A strategic, accurate budget is a cornerstone of any sponsored research proposal. As you develop it with your PI, it should be created in full consideration of the sponsor’s requirements, as well as Princeton’s internal guidelines.
The budget is a financial representation of the detailed statement of work. It must be entered into our proposal management system (Princeton ERA) as part of the proposal development process. This budget module automatically calculates F & A (overhead) and fringe-benefit rates, assuring the budget captures the required additions.
The budget is reviewed by ORPA for compliance with University and Sponsor guidelines when the full proposal is routed for approval.

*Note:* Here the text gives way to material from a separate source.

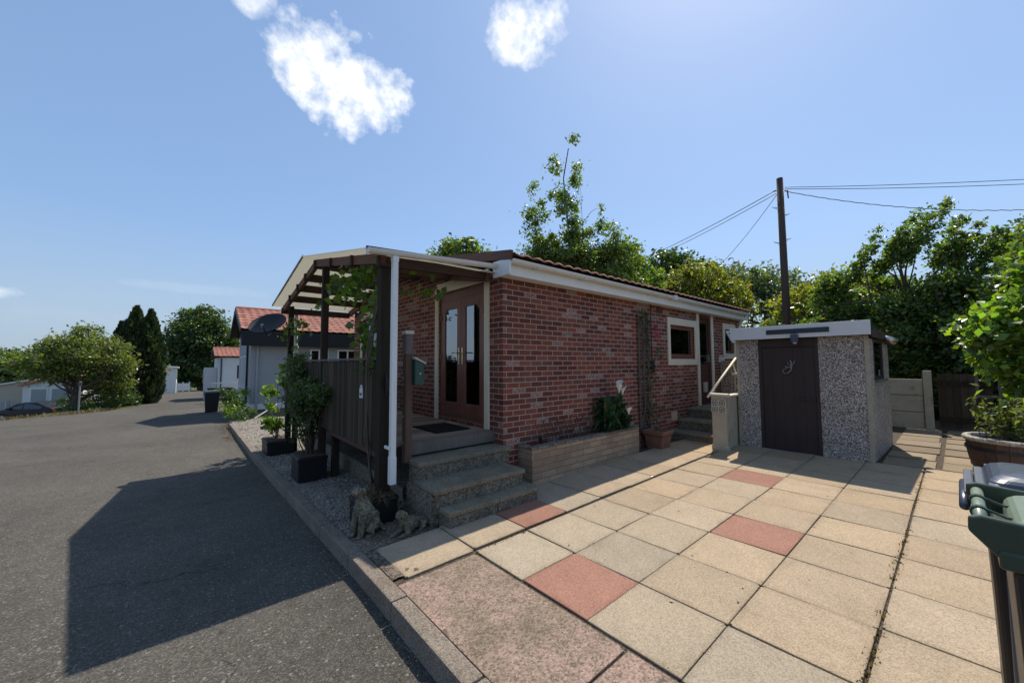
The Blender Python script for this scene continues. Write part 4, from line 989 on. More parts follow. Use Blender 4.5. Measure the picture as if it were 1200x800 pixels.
# ------------------------------------------------------------ pebbledash shed
def shed_():
    g = thing('pebbledash_shed', 'small flat roofed pebbledash concrete shed with brown door', 'shed', (7.86, 1.79, .05))
    g.rotation_euler = (0, 0, math.radians(-1.5))
    # local: x depth (back), y width; corner front right at (0,-.91), front left (0,.91)
    LM = lambda: M()
    def put(m, name, mat, parent, bevel=0, smooth=False):
        off = Vector(g.location); m.v = [tuple(Vector(v)+off) for v in m.v]; return m.build(name, mat, parent, bevel, smooth)
    D, W = 1.92, .91; Y0, Y1 = -W, W
    dl, dr = .56, -.31      # door opening (left, right) in local y
    m = LM(); m.box(0, dl+.0, -.15, .07, Y1-.04, 1.97); m.box(0, Y0+.04, -.15, .07, dr, 1.97)
    m.box(.07, Y1-.07, -.15, D, Y1, 1.90); m.box(D-.07, Y0+.07, -.15, D, Y1-.07, 1.86)
    m.box(.07, Y0, -.15, D, Y0+.07, 1.28); m.box(.07, Y0, 1.28, .44, Y0+.07, 1.93); m.box(1.30, Y0, 1.28, D, Y0+.07, 1.90)
    put(m, 'wall_panel', 'dash', g)
    for ya in (Y1-.04, Y0-.012):
        m = LM(); m.box(-.012, ya, -.12, .05, ya+.052, 1.97); put(m, 'corner_strip', 'concrete_panel', g, .004)
    m = LM(); m.prism([(-.10, 1.985), (2.08, 1.86), (2.08, 1.91), (-.10, 2.17)], Y0-.05, Y1+.06, lambda a, b, d: (a, d, b)); put(m, 'roof', 'blackboard', g)
    m = LM(); m.box(-.125, Y0-.06, 1.975, -.10, Y1+.07, 2.195); put(m, 'fascia', 'fascia_grey', g, .004)
    m = LM(); m.box(-.10, Y0-.075, 1.94, 2.05, Y0-.052, 2.06); put(m, 'side_board', 'darkwood_h', g)
    # door
    m = LM(); frame(m, 'X', .0, .07, dr+.002, dl-.002, -.04, 1.968, .05, .14, 0); fr = put(m, 'door_frame', 'garage_door', g, .004)
    m = LM(); n = 5; ww = (dl-dr-.108)/n
    for k in range(n): m.box(.022, dr+.054+ww*k+.0008, .02, .05, dr+.054+ww*(k+1)-.0008, 1.822)
    m.box(.05, dr+.054, .02, .055, dl-.054, 1.822)
    df = put(m, 'door', 'garage_door', fr, .0015)
    m = LM(); m.box(-.005, dr+.06, .93, .02, dr+.30, .955); m.box(.004, dr+.06, .90, .021, dr+.09, .98); put(m, 'latch', 'black_metal', df)
    m = LM(); m.box(-.03, dr+.02, .015, .0, dl-.02, .045); put(m, 'threshold', 'grey_metal', fr)
    # nameplate: slate strip, its faded lettering a row of shallow scratches
    m = LM(); m.box(-.140, -.49, 2.045, -.126, .38, 2.125); npz = put(m, 'nameplate', 'slate', g, .004)
    # security lamp
    m = LM(); m.box(-.19, -.09, 1.90, -.128, .015, 2.03); lm_ = put(m, 'security_lamp', 'navy', g, .012)
    m = LM(); m.lathe((-.165, -.04, 1.865), [(.026, 0), (.032, .012), (.032, .034)], 12); put(m, 'sensor', 'grey_metal', lm_, 0, True)
    # gecko ornament
    def S_(pts): return [(-.0+.008, y, z) for y, z in pts]
    yo, zo = .10, 1.49
    m = LM(); sp = lambda q: [(.010, yo-a*.155, zo+b*.155) for a, b in q]
    body = [(.10, .72), (.15, .55), (.22, .38), (.24, .20), (.14, .0), (.02, -.18)]
    m.tube(sp(body), [.010, .018, .013, .020, .019, .012], 8)
    tail = [(.16, -.05), (.20, -.28), (.06, -.52), (-.18, -.74), (-.42, -.80), (-.62, -.64), (-.60, -.42), (-.38, -.24), (-.12, -.12)]
    m.tube(sp(tail), [.012, .011, .011, .010, .010, .009, .008, .006, .004], 8)
    for q in ([(.22, .30), (-.02, .22), (-.10, .36), (-.16, .50)], [(.24, .28), (.42, .34), (.50, .48), (.50, .66)], [(.06, -.08), (-.16, -.02), (-.34, -.18), (-.36, -.02), (-.24, .06)], [(.14, -.06), (.26, -.14), (.30, -.18)]):
        m.tube(sp(q), [.009]*len(q), 6)
    put(m, 'gecko_ornament', 'dull_metal', df, 0, True)
    # side window, dark board
    m = LM(); frame(m, 'Y', Y0-.006, Y0+.05, .44, 1.30, 1.28, 1.93, .05); sw = put(m, 'window', 'garage_door', g, .004)
    m = LM(); m.box(.49, Y0+.014, 1.33, 1.25, Y0+.022, 1.88); put(m, 'pane', 'glass_dark', sw)
    m = LM(); m.box(.42, Y0-.05, 1.24, 1.32, Y0-.008, 1.277); put(m, 'sill', 'greypost', sw)
    # floodlights under the side eave
    for x in (1.05, 1.28):
        m = LM(); m.tube([(x, Y0-.02, 1.99), (x+.02, Y0-.11, 1.95), (x+.05, Y0-.18, 1.90)], [.03, .045, .055], 10); put(m, 'floodlight', 'metal', g, 0, True)
    return g
shed_()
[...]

Facilities and Administrative costs—also known as F&A, indirect, or overhead costs—are incurred for common or joint objectives and therefore cannot be identified readily and specifically with a particular sponsored project, an instructional activity, or any other institutional activity.
Examples of F&A costs include
- Depreciation and interest costs associated with the University’s physical plant.
- Operating and maintenance expenses, such as utility, security, and custodial costs.
- Common administrative functions, such as payroll and purchasing.
Because it is impractical to account separately for such costs, F&A costs are normally not charged directly to sponsored agreements.
CALCULATING INDIRECT COSTS
Princeton has a federally negotiated indirect-cost rate agreement for on- and off-campus activities. This rate, which can be found on the Institutional Information page, should be included in all budgets, as applicable.
Based on sponsor specifications, the base for indirect costs may calculated using modified or total direct costs.
Modified total direct costs (MTDC)
This base is used when the sponsor accepts the University’s federally negotiated rate. This rate is applied to all budget line items, except equipment, tuition, and subawards beyond the first $25,000 (for each subaward). Princeton permits the use of 50% tuition when our federally negotiated rate is used in a budget.
Total direct costs (TDC)
This base is used when the sponsor does not accept the University’s federally negotiated rate. The indirect cost rate permitted by the Sponsor is applied to all budget line items with no exclusions. Full tuition rates should be used in this instance.
OFF-CAMPUS WORK
If significant portions of project work will occur off campus, please review the University’s Off Campus F&A Rate Policy for more details to confirm whether the off campus rate can be utilized.